Büyükelçiliğimizdeki personelimiz, müşavirlerimiz, TİKA, Yunus Emre, THY, Ziraat Bankası, Türk firmaları çalışanları, iş verenlerimiz, işçi kardeşlerimiz, turistlerimiz, yaşlılarımız, çocuklarımız, öğrencilerimiz kısacası hepimiz birer insan olarak bu salgının yarattığı zor koşulları ve endişeli ortamı yaşıyoruz.
Bu durumun geçmesini beklerken hep beraber ne yapacağız? Öncelikle duyurularımızı takip etmeye devam etmenizi tavsiye ediyorum. Karadağ makamlarının sağlık tedbirlerine hepimiz harfiyen uyacağız. Özellikle duyurularımızda yer almayan hususlarla ilgili konularda bizlere taleplerinizi iletmeye devam edeceksiniz. Bu talepleri biz makamlarımızla istişare etmeye devam edeceğiz. Olabilecek her gelişmeyi size duyuracağız. Buradaki Türkler olarak birbirimizle her konuda tercihen sanal ortamda/sosyal mesafeyi koruyarak temas içinde olup birbirimize moral vereceğiz. Yardımlaşacağız, dayanışma içinde olacağız.
Gelecek hafta başı sizlere saat ve telefon numarası vereceğim, isteyenlerle sohbet edeceğim, yanımda mesai arkadaşlarım da olacak. Bu konuda bir hazırlık yapıyoruz. Özellikle işçi kardeşlerimin aramasını bekleyeceğim. Bu arada, Ticaret Müşavirimizle birlikte tüm iş insanlarımızla mesaileri devam eden firmaların sıhhi koşullarının iyileştirilmesi için sürekli temastayız. Türk firma sahipleri konunun bilincinde ve bu konuda tedbirler alınmakta.

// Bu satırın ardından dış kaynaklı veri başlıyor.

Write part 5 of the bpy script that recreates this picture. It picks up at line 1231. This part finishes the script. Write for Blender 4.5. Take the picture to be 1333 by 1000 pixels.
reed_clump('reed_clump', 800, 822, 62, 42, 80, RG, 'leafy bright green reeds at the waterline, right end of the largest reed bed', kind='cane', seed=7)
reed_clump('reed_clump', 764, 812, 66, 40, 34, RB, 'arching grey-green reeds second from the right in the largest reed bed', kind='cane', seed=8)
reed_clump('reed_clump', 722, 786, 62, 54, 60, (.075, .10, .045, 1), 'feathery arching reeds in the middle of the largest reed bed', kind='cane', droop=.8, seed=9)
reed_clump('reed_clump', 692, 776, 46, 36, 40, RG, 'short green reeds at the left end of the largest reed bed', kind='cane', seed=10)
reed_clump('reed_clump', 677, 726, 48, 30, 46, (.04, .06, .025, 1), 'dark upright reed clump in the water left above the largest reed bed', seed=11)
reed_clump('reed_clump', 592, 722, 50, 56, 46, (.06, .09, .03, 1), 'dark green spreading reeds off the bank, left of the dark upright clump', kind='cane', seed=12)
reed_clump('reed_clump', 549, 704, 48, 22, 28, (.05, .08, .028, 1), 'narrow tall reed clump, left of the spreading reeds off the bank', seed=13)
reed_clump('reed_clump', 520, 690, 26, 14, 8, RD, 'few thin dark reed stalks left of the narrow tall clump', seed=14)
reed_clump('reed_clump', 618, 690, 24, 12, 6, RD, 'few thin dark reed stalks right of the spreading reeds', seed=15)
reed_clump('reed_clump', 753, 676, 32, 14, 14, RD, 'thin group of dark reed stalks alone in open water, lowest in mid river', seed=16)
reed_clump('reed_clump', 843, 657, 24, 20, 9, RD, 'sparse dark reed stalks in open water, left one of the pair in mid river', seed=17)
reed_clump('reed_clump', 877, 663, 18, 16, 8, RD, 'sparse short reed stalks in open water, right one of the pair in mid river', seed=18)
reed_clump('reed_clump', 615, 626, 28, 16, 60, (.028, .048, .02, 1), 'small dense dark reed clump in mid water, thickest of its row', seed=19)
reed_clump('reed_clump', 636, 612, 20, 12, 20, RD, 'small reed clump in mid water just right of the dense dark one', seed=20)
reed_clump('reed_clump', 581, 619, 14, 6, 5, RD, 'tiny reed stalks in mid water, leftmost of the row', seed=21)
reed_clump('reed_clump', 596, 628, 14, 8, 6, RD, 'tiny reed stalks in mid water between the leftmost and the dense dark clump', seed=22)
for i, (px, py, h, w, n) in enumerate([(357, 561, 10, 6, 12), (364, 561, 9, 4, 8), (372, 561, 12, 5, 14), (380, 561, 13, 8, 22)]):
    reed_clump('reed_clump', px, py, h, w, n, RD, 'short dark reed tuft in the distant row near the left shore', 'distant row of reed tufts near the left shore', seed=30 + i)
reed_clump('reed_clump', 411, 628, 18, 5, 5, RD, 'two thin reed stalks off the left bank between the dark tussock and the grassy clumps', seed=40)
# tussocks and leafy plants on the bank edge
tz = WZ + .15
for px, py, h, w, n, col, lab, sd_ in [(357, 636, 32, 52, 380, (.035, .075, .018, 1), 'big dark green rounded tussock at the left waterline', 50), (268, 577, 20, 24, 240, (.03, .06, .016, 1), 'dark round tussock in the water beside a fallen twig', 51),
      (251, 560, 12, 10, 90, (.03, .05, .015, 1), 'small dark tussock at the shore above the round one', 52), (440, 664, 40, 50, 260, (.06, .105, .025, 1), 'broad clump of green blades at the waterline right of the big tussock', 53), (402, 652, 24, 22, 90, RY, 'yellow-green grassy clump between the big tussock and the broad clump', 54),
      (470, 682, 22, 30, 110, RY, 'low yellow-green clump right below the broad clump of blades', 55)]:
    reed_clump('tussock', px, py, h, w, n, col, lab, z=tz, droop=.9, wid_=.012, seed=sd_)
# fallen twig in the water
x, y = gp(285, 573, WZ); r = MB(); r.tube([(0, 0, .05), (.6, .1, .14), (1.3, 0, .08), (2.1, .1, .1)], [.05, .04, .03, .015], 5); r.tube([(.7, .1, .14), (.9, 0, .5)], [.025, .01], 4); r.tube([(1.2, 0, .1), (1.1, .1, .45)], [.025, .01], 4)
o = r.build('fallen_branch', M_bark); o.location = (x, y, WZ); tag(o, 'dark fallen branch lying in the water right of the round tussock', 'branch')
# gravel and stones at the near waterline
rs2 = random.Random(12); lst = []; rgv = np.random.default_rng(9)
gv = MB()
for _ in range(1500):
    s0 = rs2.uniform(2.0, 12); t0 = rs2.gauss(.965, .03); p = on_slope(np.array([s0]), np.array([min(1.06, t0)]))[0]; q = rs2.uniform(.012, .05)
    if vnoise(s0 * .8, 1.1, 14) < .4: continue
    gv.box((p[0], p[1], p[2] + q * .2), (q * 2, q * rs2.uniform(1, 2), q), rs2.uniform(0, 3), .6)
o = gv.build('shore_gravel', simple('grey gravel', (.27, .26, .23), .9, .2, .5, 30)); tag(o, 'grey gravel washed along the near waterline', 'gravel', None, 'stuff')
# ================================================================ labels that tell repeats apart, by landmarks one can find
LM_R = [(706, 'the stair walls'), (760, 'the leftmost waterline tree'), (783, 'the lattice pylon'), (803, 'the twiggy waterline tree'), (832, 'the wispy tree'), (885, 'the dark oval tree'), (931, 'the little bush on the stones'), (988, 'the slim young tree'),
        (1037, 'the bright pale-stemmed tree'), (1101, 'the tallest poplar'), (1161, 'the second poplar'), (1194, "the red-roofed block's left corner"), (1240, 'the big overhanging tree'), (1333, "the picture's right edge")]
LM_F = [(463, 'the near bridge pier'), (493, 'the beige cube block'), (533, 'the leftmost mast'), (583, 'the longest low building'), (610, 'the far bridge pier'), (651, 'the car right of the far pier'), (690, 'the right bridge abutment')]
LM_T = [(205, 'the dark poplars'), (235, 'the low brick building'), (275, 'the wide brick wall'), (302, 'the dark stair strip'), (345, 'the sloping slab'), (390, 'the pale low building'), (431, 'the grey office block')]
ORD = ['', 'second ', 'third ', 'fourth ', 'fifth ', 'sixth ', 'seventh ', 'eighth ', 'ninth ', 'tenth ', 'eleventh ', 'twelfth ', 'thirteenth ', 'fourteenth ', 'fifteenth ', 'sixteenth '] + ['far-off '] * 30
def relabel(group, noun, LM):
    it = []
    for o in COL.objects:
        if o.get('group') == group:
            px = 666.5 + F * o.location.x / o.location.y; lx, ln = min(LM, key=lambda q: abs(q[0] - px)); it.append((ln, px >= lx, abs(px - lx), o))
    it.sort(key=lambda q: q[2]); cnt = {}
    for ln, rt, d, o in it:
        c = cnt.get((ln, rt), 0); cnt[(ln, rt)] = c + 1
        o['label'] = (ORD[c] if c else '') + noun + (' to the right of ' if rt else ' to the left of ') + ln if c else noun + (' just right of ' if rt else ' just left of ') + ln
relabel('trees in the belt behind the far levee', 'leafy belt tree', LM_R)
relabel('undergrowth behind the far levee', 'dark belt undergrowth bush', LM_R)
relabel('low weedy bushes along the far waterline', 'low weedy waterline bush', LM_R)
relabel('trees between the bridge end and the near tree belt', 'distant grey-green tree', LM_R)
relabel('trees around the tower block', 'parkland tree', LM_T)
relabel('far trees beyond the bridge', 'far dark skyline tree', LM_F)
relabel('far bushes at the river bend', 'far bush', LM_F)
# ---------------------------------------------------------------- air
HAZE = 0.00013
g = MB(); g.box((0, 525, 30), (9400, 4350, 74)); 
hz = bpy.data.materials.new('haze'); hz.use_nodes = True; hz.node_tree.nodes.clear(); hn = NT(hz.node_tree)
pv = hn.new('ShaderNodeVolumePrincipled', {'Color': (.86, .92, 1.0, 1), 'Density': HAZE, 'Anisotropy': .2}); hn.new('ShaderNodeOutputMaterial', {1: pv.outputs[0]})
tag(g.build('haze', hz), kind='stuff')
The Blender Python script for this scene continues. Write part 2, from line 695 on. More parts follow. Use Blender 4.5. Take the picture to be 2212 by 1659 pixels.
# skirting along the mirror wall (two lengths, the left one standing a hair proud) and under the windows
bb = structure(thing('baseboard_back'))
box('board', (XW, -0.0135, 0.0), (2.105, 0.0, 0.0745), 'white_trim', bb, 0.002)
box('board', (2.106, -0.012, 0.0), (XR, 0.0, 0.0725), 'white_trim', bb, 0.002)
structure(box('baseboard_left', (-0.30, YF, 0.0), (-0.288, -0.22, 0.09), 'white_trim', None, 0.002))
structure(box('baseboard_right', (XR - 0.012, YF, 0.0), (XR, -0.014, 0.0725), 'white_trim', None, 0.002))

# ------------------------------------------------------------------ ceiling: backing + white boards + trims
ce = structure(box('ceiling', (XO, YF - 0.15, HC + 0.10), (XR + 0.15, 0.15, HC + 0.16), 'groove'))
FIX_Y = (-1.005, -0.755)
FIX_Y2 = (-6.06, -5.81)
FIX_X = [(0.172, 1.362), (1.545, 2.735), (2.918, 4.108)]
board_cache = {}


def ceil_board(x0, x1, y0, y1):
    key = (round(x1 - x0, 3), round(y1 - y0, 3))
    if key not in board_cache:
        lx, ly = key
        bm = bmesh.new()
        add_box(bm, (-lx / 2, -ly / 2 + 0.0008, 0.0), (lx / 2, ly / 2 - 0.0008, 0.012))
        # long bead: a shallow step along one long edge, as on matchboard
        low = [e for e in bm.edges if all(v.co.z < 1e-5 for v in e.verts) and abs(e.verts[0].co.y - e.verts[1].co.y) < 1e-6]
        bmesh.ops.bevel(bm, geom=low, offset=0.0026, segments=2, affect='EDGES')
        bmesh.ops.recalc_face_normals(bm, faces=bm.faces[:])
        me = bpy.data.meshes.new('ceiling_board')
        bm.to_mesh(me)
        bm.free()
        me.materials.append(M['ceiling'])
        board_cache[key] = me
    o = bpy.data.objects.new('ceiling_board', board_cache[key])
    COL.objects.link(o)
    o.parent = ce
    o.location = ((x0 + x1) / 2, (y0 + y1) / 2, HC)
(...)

Yalnız değilsiniz. Değerli Vatandaşlarım, beraberiz. Birlikte yeneceğiz. Tedbirli olacağız, sukunet, soğukkanlılık ve dayanışma içinde bu günleri geride bırakacağız. Sosyal sorumluluk içinde, bu zor koşulların sadece kendimiz değil herkes için olduğunu düşüneceğiz."